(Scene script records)
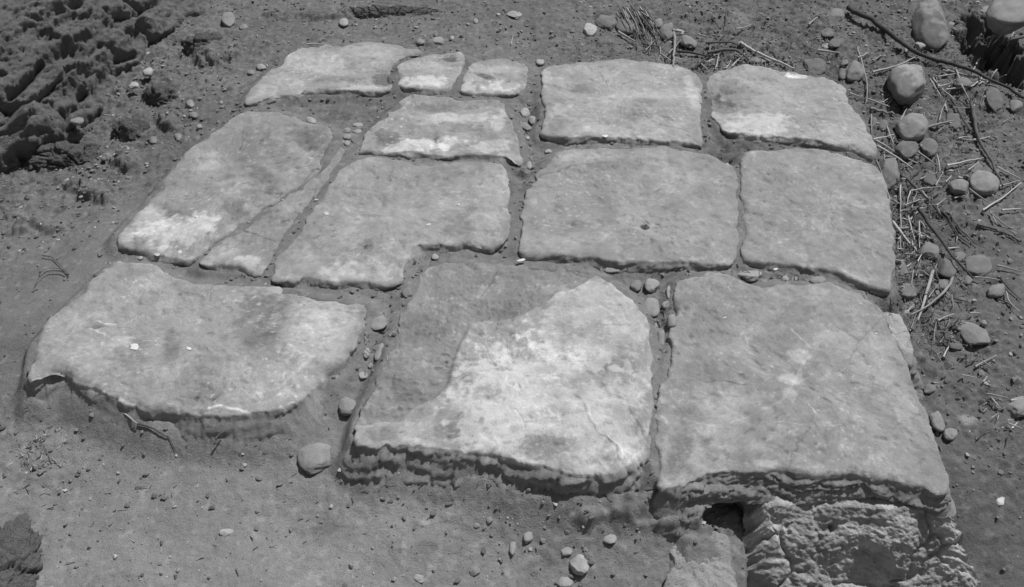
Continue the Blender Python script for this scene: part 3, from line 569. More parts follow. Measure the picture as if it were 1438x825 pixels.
# ------------------------------------------------------------------ earth bank, top left
def make_bank():
    foot = np.array([(-330,420),(-150,340),(-60,302),(18,270),(90,240),(150,214),(200,176),(236,132),(268,98),(305,62),(345,30),(410,-35),(490,-110)], float)
    X, Y = W2(foot[:, 0], foot[:, 1], -.04); Pf = np.stack([X, Y], 1)
    nu = 420; L = np.concatenate([[0], np.cumsum(np.hypot(*np.diff(Pf, axis=0).T))])
    s = np.linspace(0, L[-1], nu); fx = np.interp(s, L, Pf[:, 0]); fy = np.interp(s, L, Pf[:, 1])
    nd = np.array([-.90, .43])
    nv = 250
    prof_r = np.array([-.05, 0, .05, .12, .25, .40, .52, .62, .85, 1.6, 2.6]); prof_z = np.array([-.14, -.04, .08, .22, .36, .44, .49, .52, .54, .56, .56])
    rr = np.concatenate([np.linspace(-.05, .85, 215), np.linspace(.87, 2.6, nv-215)])
    zz = np.interp(rr, prof_r, prof_z)
    x = fx[None]+nd[0]*rr[:, None]; y = fy[None]+nd[1]*rr[:, None]; z = np.repeat(zz[:, None], nu, 1)
    x, y, z = x.ravel(), y.ravel(), z.ravel(); 
    # the bank dies out towards the back of the pavement
    n = np.array([.58, -.28, .76])
    ux = (x*.43+y*.90); vx = (-x*.90+y*.43)         # along / across the bank
    wq = .05*noise(x, y, z, s=7, seed=201)
    big = fbm(ux*1.3+wq*4, vx*3.2+wq*4, z*3.2, s=1.0, o=3, seed=205)
    f1, f21, cid = worley(ux*.75+.6*wq, vx*1.2+.6*wq, 6.5, seed=207, z=z*1.2)
    g1, g21, gid = worley(x+.35*wq, y+.35*wq, 19, seed=208, z=z)
    dsp = .045+.08*big+.065*(cid-.5)*sstep(0, .25, f21)-.03*(1-sstep(0, .08, f21))*sstep(.0, .3, noise(x, y, z, s=5, seed=211))+.055*fbm(ux*4+wq*6, vx*9+wq*6, z*9, s=1, o=5, seed=214, gain=.62, ridge=True)
    dsp = dsp+.026*fbm(x, y, z, s=15, o=5, seed=215, gain=.72)+.022*(gid-.5)*sstep(0, .15, g21)*sstep(-.1, .3, noise(x, y, z, s=4, seed=213))-.008*(1-sstep(0, .1, g21))+.007*fbm(x, y, z, s=75, o=2, seed=219)
    # hollows seen in the photograph (picture spots projected on the bank's own slope)
    cx = (x/(y*cp+(H-z)*sp_))*F+719; cyy = 412.5-(( -(H-z)*cp+y*sp_)/(y*cp+(H-z)*sp_))*F
    for pts, r, dd in [([(150,168),(172,140),(180,122)],13,.16),([(40,185),(75,182)],9,.10),([(18,232),(45,220)],10,.14),([(192,85),(210,92),(222,80)],10,.12),([(240,75),(262,40),(282,15)],7,.10),([(35,75),(62,48),(80,25)],7,.08),([(196,18),(215,20)],7,.08),([(160,190),(154,160)],9,.12),([(250,20),(235,50)],6,.06),([(60,168),(50,160)],6,.06),([(140,70),(150,60)],5,.05)]:
        d = seg_dist(cx+30*wq, cyy+30*wq, pts); dsp = dsp-dd*np.exp(-(d/r)**2)
    for px, py, r, dd in [(60,110,26,.05),(110,100,26,.05),(210,60,16,.05),(165,95,16,.04),(120,140,20,.05),(60,150,18,.04),(120,45,22,.04),(265,68,10,.03)]:
        d = np.hypot(cx-px, cyy-py); dsp = dsp+dd*np.exp(-(d/r)**2)
    k = sstep(-.05, .04, np.repeat(rr[:, None], nu, 1).ravel())
    dsp = dsp*k
    x2, y2, z2 = x+n[0]*dsp, y+n[1]*dsp, z+n[2]*dsp
    # overhang: push sideways too
    z2 = z2
    tone = .20+.05*fbm(x, y, z, s=6, o=4, seed=221)+.02*cid
    o = mesh_from("earth_bank", np.stack([x2, y2, z2], 1), grid_faces(nu, nv)[:, ::-1], M_clod, tone)
    tag(o, None, None, kind='structure')
make_bank()

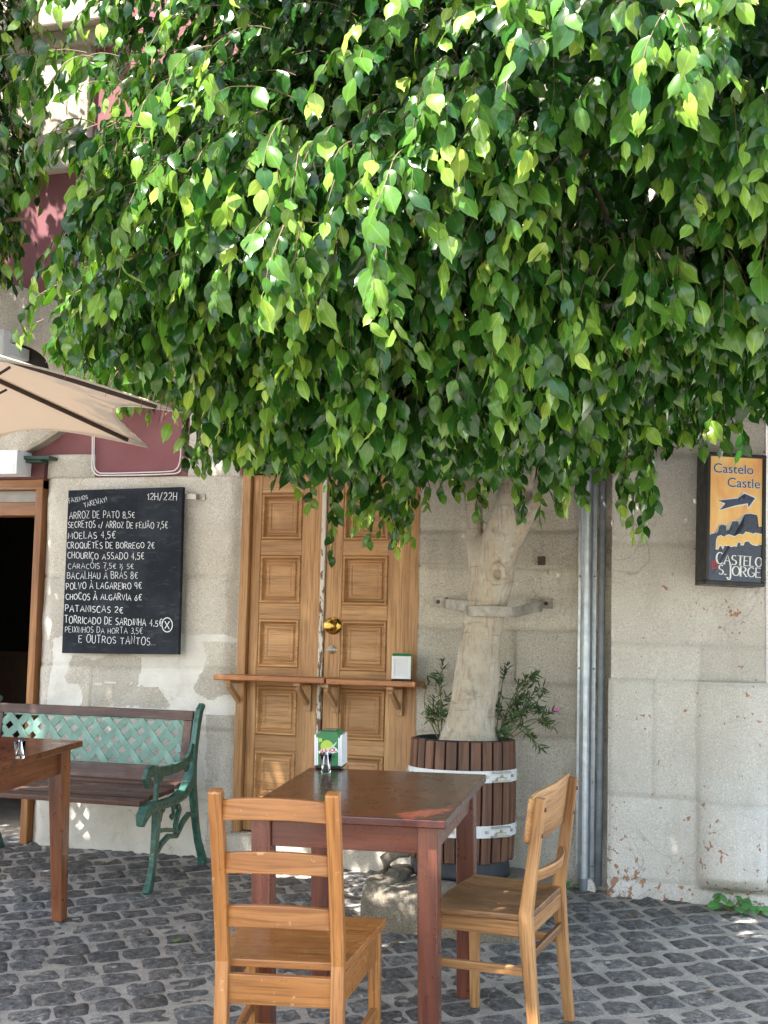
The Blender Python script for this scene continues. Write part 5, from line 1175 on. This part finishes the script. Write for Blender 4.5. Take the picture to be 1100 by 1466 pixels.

[Goal of the exercise] Except for the pictures, reproduce every line exactly.

[Solution to this problem]
Continue the Blender Python script for this scene: part 3, from line 569. More parts follow. Measure the picture as if it were 1438x825 pixels.
# ------------------------------------------------------------------ earth bank, top left
def make_bank():
    foot = np.array([(-330,420),(-150,340),(-60,302),(18,270),(90,240),(150,214),(200,176),(236,132),(268,98),(305,62),(345,30),(410,-35),(490,-110)], float)
    X, Y = W2(foot[:, 0], foot[:, 1], -.04); Pf = np.stack([X, Y], 1)
    nu = 420; L = np.concatenate([[0], np.cumsum(np.hypot(*np.diff(Pf, axis=0).T))])
    s = np.linspace(0, L[-1], nu); fx = np.interp(s, L, Pf[:, 0]); fy = np.interp(s, L, Pf[:, 1])
    nd = np.array([-.90, .43])
    nv = 250
    prof_r = np.array([-.05, 0, .05, .12, .25, .40, .52, .62, .85, 1.6, 2.6]); prof_z = np.array([-.14, -.04, .08, .22, .36, .44, .49, .52, .54, .56, .56])
    rr = np.concatenate([np.linspace(-.05, .85, 215), np.linspace(.87, 2.6, nv-215)])
    zz = np.interp(rr, prof_r, prof_z)
    x = fx[None]+nd[0]*rr[:, None]; y = fy[None]+nd[1]*rr[:, None]; z = np.repeat(zz[:, None], nu, 1)
    x, y, z = x.ravel(), y.ravel(), z.ravel(); 
    # the bank dies out towards the back of the pavement
    n = np.array([.58, -.28, .76])
    ux = (x*.43+y*.90); vx = (-x*.90+y*.43)         # along / across the bank
    wq = .05*noise(x, y, z, s=7, seed=201)
    big = fbm(ux*1.3+wq*4, vx*3.2+wq*4, z*3.2, s=1.0, o=3, seed=205)
    f1, f21, cid = worley(ux*.75+.6*wq, vx*1.2+.6*wq, 6.5, seed=207, z=z*1.2)
    g1, g21, gid = worley(x+.35*wq, y+.35*wq, 19, seed=208, z=z)
    dsp = .045+.08*big+.065*(cid-.5)*sstep(0, .25, f21)-.03*(1-sstep(0, .08, f21))*sstep(.0, .3, noise(x, y, z, s=5, seed=211))+.055*fbm(ux*4+wq*6, vx*9+wq*6, z*9, s=1, o=5, seed=214, gain=.62, ridge=True)
    dsp = dsp+.026*fbm(x, y, z, s=15, o=5, seed=215, gain=.72)+.022*(gid-.5)*sstep(0, .15, g21)*sstep(-.1, .3, noise(x, y, z, s=4, seed=213))-.008*(1-sstep(0, .1, g21))+.007*fbm(x, y, z, s=75, o=2, seed=219)
    # hollows seen in the photograph (picture spots projected on the bank's own slope)
    cx = (x/(y*cp+(H-z)*sp_))*F+719; cyy = 412.5-(( -(H-z)*cp+y*sp_)/(y*cp+(H-z)*sp_))*F
    for pts, r, dd in [([(150,168),(172,140),(180,122)],13,.16),([(40,185),(75,182)],9,.10),([(18,232),(45,220)],10,.14),([(192,85),(210,92),(222,80)],10,.12),([(240,75),(262,40),(282,15)],7,.10),([(35,75),(62,48),(80,25)],7,.08),([(196,18),(215,20)],7,.08),([(160,190),(154,160)],9,.12),([(250,20),(235,50)],6,.06),([(60,168),(50,160)],6,.06),([(140,70),(150,60)],5,.05)]:
        d = seg_dist(cx+30*wq, cyy+30*wq, pts); dsp = dsp-dd*np.exp(-(d/r)**2)
    for px, py, r, dd in [(60,110,26,.05),(110,100,26,.05),(210,60,16,.05),(165,95,16,.04),(120,140,20,.05),(60,150,18,.04),(120,45,22,.04),(265,68,10,.03)]:
        d = np.hypot(cx-px, cyy-py); dsp = dsp+dd*np.exp(-(d/r)**2)
    k = sstep(-.05, .04, np.repeat(rr[:, None], nu, 1).ravel())
    dsp = dsp*k
    x2, y2, z2 = x+n[0]*dsp, y+n[1]*dsp, z+n[2]*dsp
    # overhang: push sideways too
    z2 = z2
    tone = .20+.05*fbm(x, y, z, s=6, o=4, seed=221)+.02*cid
    o = mesh_from("earth_bank", np.stack([x2, y2, z2], 1), grid_faces(nu, nv)[:, ::-1], M_clod, tone)
    tag(o, None, None, kind='structure')
make_bank()

The Blender Python script for this scene continues. Write part 5, from line 1175 on. This part finishes the script. Write for Blender 4.5. Take the picture to be 1100 by 1466 pixels.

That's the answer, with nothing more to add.